The favorite equity fund classifications for the week tended to be those focused on overseas strategies, such as International Multi-Cap Core Funds (+$570 million) and Emerging Markets Funds (+$451 million); Large-Cap Growth Funds continued to bear the brunt of the selling with a net outflow of $559 million. Institutional investors also shied away from equities; they put just $156 million into exchange-traded funds (ETFs). The latest week’s biggest ETF individual recipients were Deutsche MSCI EAFE (DBEF, +$1.0 billion) and Select Sector SPDR Energy (XLE, +$518 million), while investors pared back their ownership of SPDR S&P 500 (SPY, -$4.5 billion).
Taxable bond mutual fund investors added money to their accounts for the fourteenth week in a row; that group of funds saw net inflows of $432 million for the lightest week of inflows this year. Investors pumped cash mostly into Lipper’s Core Plus Bond Funds and High Yield Funds classifications. Mutual funds in the Core Plus group led the parade with net inflows of $1.0 billion. Investors had doubts about Loan Participation Funds (-$111 million) and Short Investment Grade Debt Funds (-$1.3 billion).

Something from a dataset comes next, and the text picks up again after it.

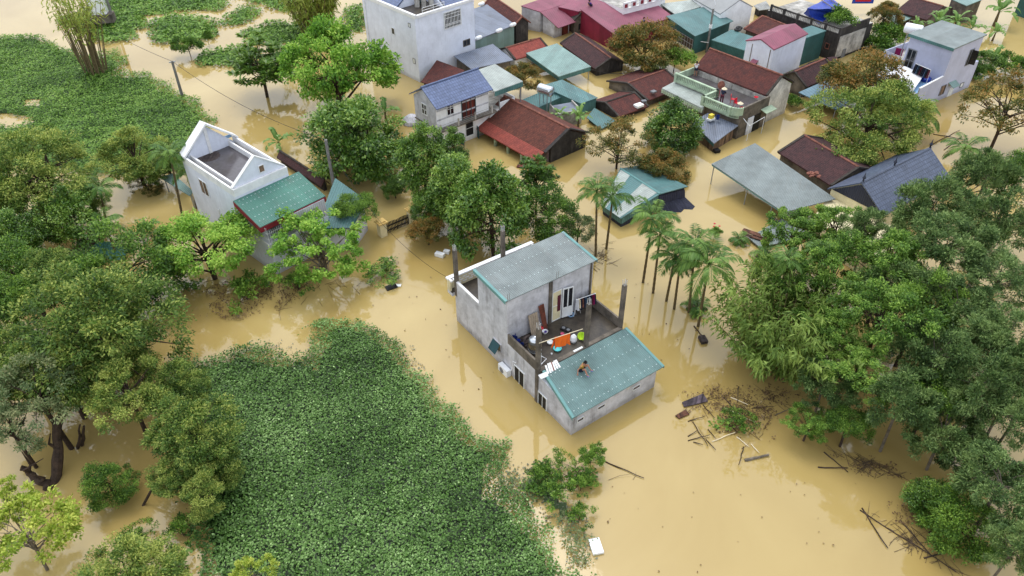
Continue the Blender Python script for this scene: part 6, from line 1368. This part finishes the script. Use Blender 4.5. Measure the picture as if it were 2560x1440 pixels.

The week’s top individual destination for bond ETF investors was iShares iBoxx $HY Corporate (HYG), with inflows of $345 million; the benchmark Barclays U.S. Aggregate index was flat for the week. Municipal bond mutual fund investors pulled $130 million from their accounts for the second consecutive week of net outflows. Money market funds saw net outflows of $5.4 billion, of which institutional investors pulled $6.0 billion and retail investors added $546 million.